Wisuda Anak di Hotel, Orang Tua Siswa SD di Pangkalpinang Rogoh Kocek Rp450 Ribu - Halaman all
Editor: Ardhina Trisila Sakti
BANGKAPOS.COM, BANGKA - Dunia pendidikan tengah dihebohkan oleh polemik wisuda non-sarjana. Kegiatan perpisahan alias tutup tahun bagi para siswa yang telah menamatkan pendidikan, kini berubah nama menjadi wisuda.
Wisuda itu dinilai berlebihan, menghabiskan uang banyak dan mengurangi esensi wisuda lulusan perguruan tinggi.
Hal itu rupanya juga membuat orang tua resah, sebab biaya wisuda nyatanya merogoh kocek yang tak murah.
Tian (35) bukan nama sebenarnya, satu di antara orang tua siswa SD di Pangkalpinang mengaku keberatan dengan tren wisuda sekolah TK hingga SMA yang marak dilaksanakan.
Tian baru-baru ini terpaksa merogoh koceknya untuk membayar uang wisuda SD sang buah hati di salah satu hotel di Pangkalpinang.

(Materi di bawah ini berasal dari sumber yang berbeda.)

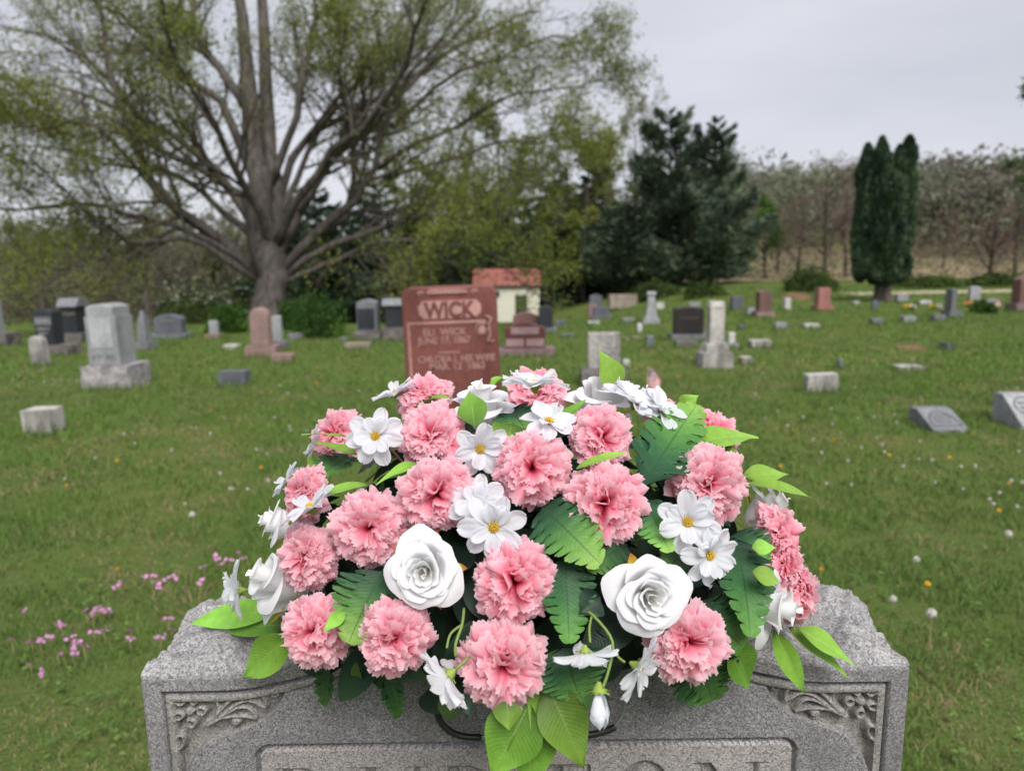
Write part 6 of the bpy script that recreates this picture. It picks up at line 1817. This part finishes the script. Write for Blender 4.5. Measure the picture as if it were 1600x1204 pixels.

Ia mengaku, keberatan lantaran biaya yang dikeluarkan juga cukup banyak yakni hingga Rp450 Ribu per anak.
"Memang tidak memaksa, tapi alangkah kita orang tua kalau sama anaknya apa saja dikasih. Masa iya teman-temannya wisuda dia enggak? Tapi kalau ditanya keberatan atau tidak, jelas saja keberatan," sebut Tian kepada Bangkapos.com, Senin (19/6/2023).
Ia sangat menyayangkan, harus ada kegiatan wisuda yang meminta anggaran kepada para orang tua.
"Wisudanya di hotel, dari situ langsung dapat kue, makan dan baju wisuda. Kalau kita mau ngomong ini hanya gengsi sekolah saja, biar ala-ala semakin bagus semakin gengsi dimata sekolah lain," terangnya.
Padahal kata Tian, senilai uang tersebut bisa dibelikan untuk kebutuhan melanjutkan sekolah ke jenjang berikutnya.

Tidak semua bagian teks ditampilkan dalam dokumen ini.